Em abril, Ribeiro assumiu que houve o erro, mas até o momento não resolveu o impasse. Na noite de segunda-feira (24), o governo publicou nova portaria interministerial corrigindo imprecisões da norma anterior.
As regras do Fundeb preveem 17 ponderações de matrículas para a distribuição do Fundeb. Tempo integral e creche, por exemplo, recebem mais recursos.
Em somente duas das chamadas ponderações o cálculo do FNDE batia com o que foi apurado pelo Censo Escolar. O maior descompasso foi na contagem de alunos de ensino fundamental em tempo integral.
O número de matrículas desconsiderado nessa modalidade -de 732 mil, segundo o FNDE- é até maior do que o calculado pela CNM (Confederação Nacional de Municípios).
O órgão federal argumentou aos deputados que não havia levado em conta matrículas de tempo integral com oferta de atividades complementares. Porém, nas respostas aos congressistas, não explicou por que os desvios se estenderam por outras modalidades de matrículas.
Sem ter resolvido a falha, o FNDE transferiu no início de maio R$ 836 milhões do Fundeb com base em dados errados. A nova portaria impedirá, portanto, mais um repasse equivocado.
O texto alterou também o valor por aluno.
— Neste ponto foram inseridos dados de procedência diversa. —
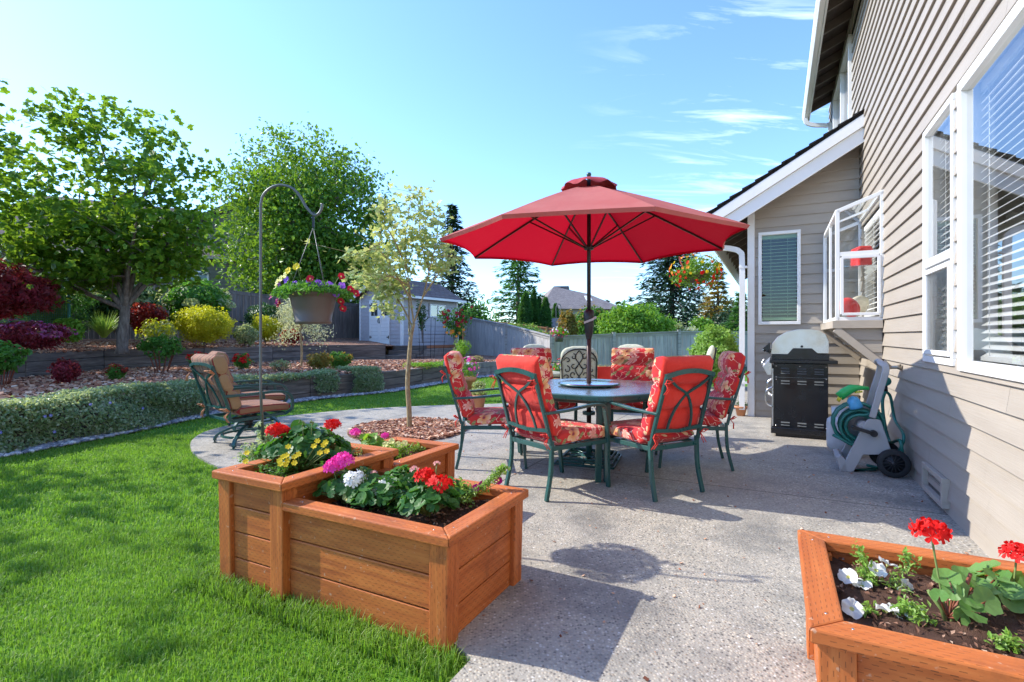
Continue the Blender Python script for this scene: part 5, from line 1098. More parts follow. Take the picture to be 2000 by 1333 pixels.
def dining_chair(label, group):
    root = empty('dining_chair', (0, 0, 0), 0, label, 'chair', group); w = .235
    for sx in (-1, 1):
        up = MB(); up.path(spline([(sx * w, back_y(.40), .40), (sx * w, back_y(.5), .5), (sx * (w - .005), back_y(.7), .70), (sx * (w - .01), back_y(.905), .905)], 3), .028, .022, up=(0, 1, 0)); up.build('back_post', M['green_metal'], root, bevel=.004)
        lg = MB(); lg.path(spline([(sx * w, -.275, .42), (sx * w, -.285, .2), (sx * (w + .005), -.33, .0)], 4), .030, .026, up=(0, 1, 0)); lg.build('leg', M['green_metal'], root, bevel=.004)
        lg = MB(); lg.path(spline([(sx * (w + .045), .235, .60), (sx * (w + .045), .262, .45), (sx * (w + .035), .27, .22), (sx * (w + .03), .29, .0)], 5), .034, .024, up=(0, 1, 0)); lg.build('leg', M['green_metal'], root, bevel=.004)
        ar = MB(); ar.path(spline([(sx * w, back_y(.63) - .005, .625), (sx * (w + .04), -.15, .638), (sx * (w + .045), .05, .655), (sx * (w + .045), .17, .655), (sx * (w + .045), .22, .64), (sx * (w + .045), .236, .598)], 5), .036, .020, up=(0, 0, 1)); ar.build('arm', M['green_metal'], root, bevel=.005)
    f = MB(); f.path(spline([(-w - .005, back_y(.90) - .004, .895), (-w * .5, back_y(.92) - .004, .922), (0, back_y(.93) - .004, .931), (w * .5, back_y(.92) - .004, .922), (w + .005, back_y(.90) - .004, .895)], 4), .022, .034, up=(0, 0, 1)); f.path([(-w, back_y(.50) - .002, .50), (0, back_y(.48) - .012, .483), (w, back_y(.50) - .002, .50)], .018, .026)
    fishback(f, w - .01, .49, .90); f.build('back_frame', M['green_metal'], root)
    f = MB(); f.path([(-w, -.275, .365), (w, -.275, .365)], .022, .036); f.path([(-w - .03, .255, .365), (w + .03, .255, .365)], .022, .036)
    for sx in (-1, 1): f.path([(sx * w, -.275, .366), (sx * (w + .035), .26, .366)], .022, .034)
    for y in (-.15, -.03, .09, .2): f.path([(-w, y, .365), (w, y, .365)], .03, .006)
    f.build('seat_frame', M['green_metal'], root, bevel=.003)
    cushions(root, .25, 'floral', 'red_plain', 'floral')
    for sx in (-1, 1):
        bow(root, (sx * (w + .004), back_y(.845) - .016, .845), 'red_plain', .85, sx); bow(root, (sx * (w + .004), back_y(.46) - .012, .45), 'red_plain', .9, sx)
    return root
def put(o, x, y, rz, z=.022): o.location = (x, y, z); o.rotation_euler = (0, 0, rz); return o
def facing(dx, dy): return math.atan2(dy, dx) - math.pi / 2
# seat centres from the rear feet of the photograph
def from_feet(l, r):      # l, r: ground points of the rear feet as (x, y), left and right seen from behind the chair
    l = Vector(l); r = Vector(r); x = (r - l).normalized(); y = Vector((-x.y, x.x)); c = (l + r) / 2 + y * .33; return c.x, c.y, math.atan2(y.y, y.x) - math.pi / 2
GRP = 'floral cushioned dining chairs round the glass table'
ch = dining_chair('green framed chair seen from behind, left of the front table leg', GRP)
put(ch, *from_feet((-.06, 4.05), (.26, 3.63)))
spots = [(from_feet((1.0, 3.63), (1.46, 3.88)), 'green framed chair seen from behind, right of the front table leg'),
         ((-.18, 4.80, facing(1, .06)), 'floral chair in side view at the left end of the table'),
         ((1.66, 4.78, facing(-1, .22)), 'floral chair with purple-tinted headrest at the right end of the table'),
         ((.36, 5.86, facing(.35, -.93)), 'floral chair facing the camera behind the table, left of the umbrella pole'),
         ((1.34, 5.80, facing(-.30, -.95)), 'floral chair facing the camera behind the table, right of the umbrella pole')]
for (x, y, rz), lab in spots:
    c = dup(ch); c['label'] = lab; put(c, x, y, rz)

# ---------------------------------------------------------------- table, umbrella, base
TX, TY = .73, 4.86
tb = empty('dining_table', (TX, TY, .022), R(-90), 'hexagonal glass patio table with dark green metal rim', 'table')
RT = .90; hexp = [(RT * math.cos(a), RT * math.sin(a)) for a in np.linspace(0, 2 * math.pi, 7)[:-1]]
def roundhex(r, k=.12):
    out = []
    for i in range(6):
        a = Vector(hexp[i]) * (r / RT); p = Vector(hexp[i-1]) * (r / RT); q = Vector(hexp[(i+1) % 6]) * (r / RT)
        s0 = a + (p - a).normalized() * k; s1 = a + (q - a).normalized() * k
        for t in (0, .25, .5, .75, 1): out.append(s0 * (1-t)**2 + a * 2*t*(1-t) + s1 * t*t)
    return out
b = MB(); P = roundhex(RT - .02); b.path([(p.x, p.y, .685) for p in P], .05, .045, closed=True); b.path([(p.x * .97, p.y * .97, .655) for p in P], .03, .03, closed=True); b.build('rim', M['green_metal'], tb, bevel=.008)
b = MB(); P = roundhex(RT - .04); b.prism([(p.x, p.y) for p in P], 'z', .702, .708); b.build('glass_top', M['table_glass'], tb)
for i in (0, 2, 4):
    a = i * math.pi / 3; lg = MB(); c, s_ = math.cos(a), math.sin(a)
    for sg in (-1, 1):
        ox, oy = -s_ * .032 * sg, c * .032 * sg; lg.path([(c * .78 + ox, s_ * .78 + oy, .65), (c * .76 + ox, s_ * .76 + oy, .4), (c * .72 + ox * 1.1, s_ * .72 + oy * 1.1, 0)], .045, .05, up=(-s_, c, 0))
    lg.build('leg', M['green_metal'], tb, bevel=.008)
b = MB()
for i in range(3):
    a0, a1 = i * 2 * math.pi / 3, (i + 1) * 2 * math.pi / 3; b.path([(.74 * math.cos(a0), .74 * math.sin(a0), .63), (.10 * math.cos((a0+a1)/2), .10 * math.sin((a0+a1)/2), .63), (.74 * math.cos(a1), .74 * math.sin(a1), .63)], .03, .03)
for z_ in (.45, .2): b.path([(.05 * math.cos(a), .05 * math.sin(a), z_) for a in np.linspace(0, 6.28, 13)[:-1]], .02, .03, closed=True)
b.build('brace', M['green_metal'], tb)
ls = empty('lazy_susan', (TX, TY, .732), 0, 'round glass lazy susan around the umbrella pole on the table', 'lazy susan')
b = MB(); b.lathe([(.04, .030), (.27, .030), (.285, .024), (.285, .016), (.26, .012), (.04, .012)], n=48); b.build('tray', M['table_glass'], ls)
b = MB(); b.lathe([(.287, .026), (.293, .02), (.287, .012), (.27, .008), (.16, .008)], n=48); b.lathe([(.20, .0), (.21, .0), (.21, .009), (.20, .009)], n=32); b.build('ring', M['green_metal'], ls)
um = empty('patio_umbrella', (TX, TY, .09), 0, 'open red market umbrella rising through the glass table', 'umbrella')
b = MB(); b.tube([(0, 0, -.02), (0, 0, 1.36)], .0225, 16); b.build('lower_pole', M['brown_pole'], um)
b = MB(); b.tube([(0, 0, 1.2), (0, 0, 2.60)], .019, 16); b.build('pole', M['plastic_black'], um)
b = MB(); b.lathe([(.024, 1.08), (.040, 1.15), (.046, 1.24), (.048, 1.28), (.048, 1.345), (.030, 1.36), (.022, 1.36)], n=20); b.build('crank_housing', M['plastic_black'], um)
b = MB(); b.path([(-.055, -.05, 1.235), (.02, -.06, 1.265), (.06, -.05, 1.29)], .012, .02); b.tube([(0, 0, 1.255), (0, -.06, 1.258)], .009, 8); b.build('crank_handle', M['plastic_grey'], um)
RZ = 1.99; HUB = 2.545; ribs = [R(10 + 45 * k) for k in range(8)]; RR = 1.41
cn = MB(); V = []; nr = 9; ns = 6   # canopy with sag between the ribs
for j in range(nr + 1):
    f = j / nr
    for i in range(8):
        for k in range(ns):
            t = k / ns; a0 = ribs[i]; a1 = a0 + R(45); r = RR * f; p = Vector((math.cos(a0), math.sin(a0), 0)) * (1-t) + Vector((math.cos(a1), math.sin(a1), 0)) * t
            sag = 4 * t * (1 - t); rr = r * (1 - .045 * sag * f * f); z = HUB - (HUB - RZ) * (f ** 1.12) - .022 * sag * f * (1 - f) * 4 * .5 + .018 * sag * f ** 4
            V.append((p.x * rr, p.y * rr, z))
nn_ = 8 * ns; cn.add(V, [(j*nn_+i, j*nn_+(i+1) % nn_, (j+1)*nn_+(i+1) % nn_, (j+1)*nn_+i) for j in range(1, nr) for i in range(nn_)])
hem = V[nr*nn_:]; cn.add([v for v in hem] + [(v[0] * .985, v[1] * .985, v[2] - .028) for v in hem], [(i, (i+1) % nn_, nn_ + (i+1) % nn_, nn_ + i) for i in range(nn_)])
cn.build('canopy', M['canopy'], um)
vt = MB(); V = []; n = 96
for j, (r, z) in enumerate(((.03, 2.602), (.12, 2.588), (.20, 2.556), (.25, 2.518), (.262, 2.492))):
    for i in range(n): a = 2 * math.pi * i / n; w = .5 + .5 * math.cos(8 * (a - ribs[0])); V.append((math.cos(a) * r * (1 + .03 * math.sin(16 * a) * j / 4), math.sin(a) * r, z - .0 + (.034 * (1 - w) * (j / 4) ** 2)))
vt.add(V, [(j*n+i, j*n+(i+1) % n, (j+1)*n+(i+1) % n, (j+1)*n+i) for j in range(4) for i in range(n)], 0, True); vt.build('vent_cap', M['canopy_trim'], um)
b = MB(); b.lathe([(0, 2.665), (.018, 2.66), (.024, 2.643), (.018, 2.627), (.010, 2.62), (.022, 2.605), (0, 2.60)], n=14); b.build('finial', M['green_metal'], um)
b = MB(); b.lathe([(.02, 1.93), (.045, 1.93), (.045, 1.97), (.02, 1.97)], n=18); b.build('runner', M['plastic_black'], um)
b = MB(); b.lathe([(.018, 2.42), (.05, 2.42), (.05, 2.48), (.018, 2.48)], n=18); b.build('hub', M['plastic_black'], um)
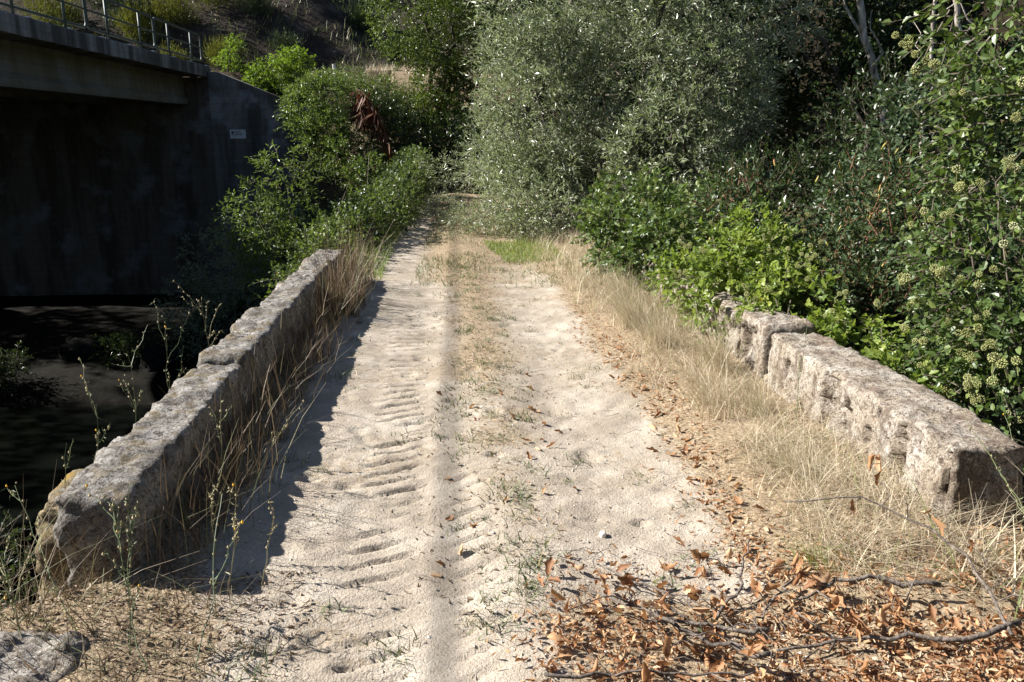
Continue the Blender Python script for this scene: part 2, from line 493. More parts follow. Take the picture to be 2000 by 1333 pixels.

Antes eram R$ 3.768,22. Agora houve uma pequena redução, para R$ 3.755,59.
Em março, a Folha já havia mostrado que o governo Jair Bolsonaro errara na transferência da primeira parcela da complementação da União do Fundeb, de janeiro.
Na ocasião, de R$ 1,18 bilhão previstos, R$ 766 milhões foram repassados equivocadamente. Três estados e respectivos municípios receberam dinheiro a mais, e seis, a menos.
Quando o erro foi identificado, o Banco do Brasil -responsável pelas operações financeiras- fez os estornos. No entanto, parte das prefeituras havia usado recursos recebidos de forma excedente.
Aos congressistas o FNDE afirmou que, até o fim de abril, R$ 197 mil ainda não haviam sido recuperados.
Em 2019, primeiro ano da gestão Bolsonaro, outro erro, da ordem de R$ 1 bilhão, havia ocorrido com outras transferências constitucionais, relacionadas ao salário-educação. O caso também foi revelado pela Folha.
O problema foi abordado em apuração do TCU (Tribunal de Contas da União), concluída no fim de março. Porém, até agora o governo não conseguiu corrigi-lo -da mesma forma que ocorreu com o Fundeb, houve casos de municípios e estados que terão de devolver dinheiro, e outros, têm crédito.
Só depois da definição das matrículas elegíveis é que, segundo o FNDE, "será possível iniciar os procedimentos para o desenvolvimento de funcionalidade do sistema, que possibilite identificar as exatas diferenças entre os valores repassados, com base nos parâmetros utilizados à época, e aqueles que deveriam ser considerados, com base nos apontamentos feitos pelo TCU".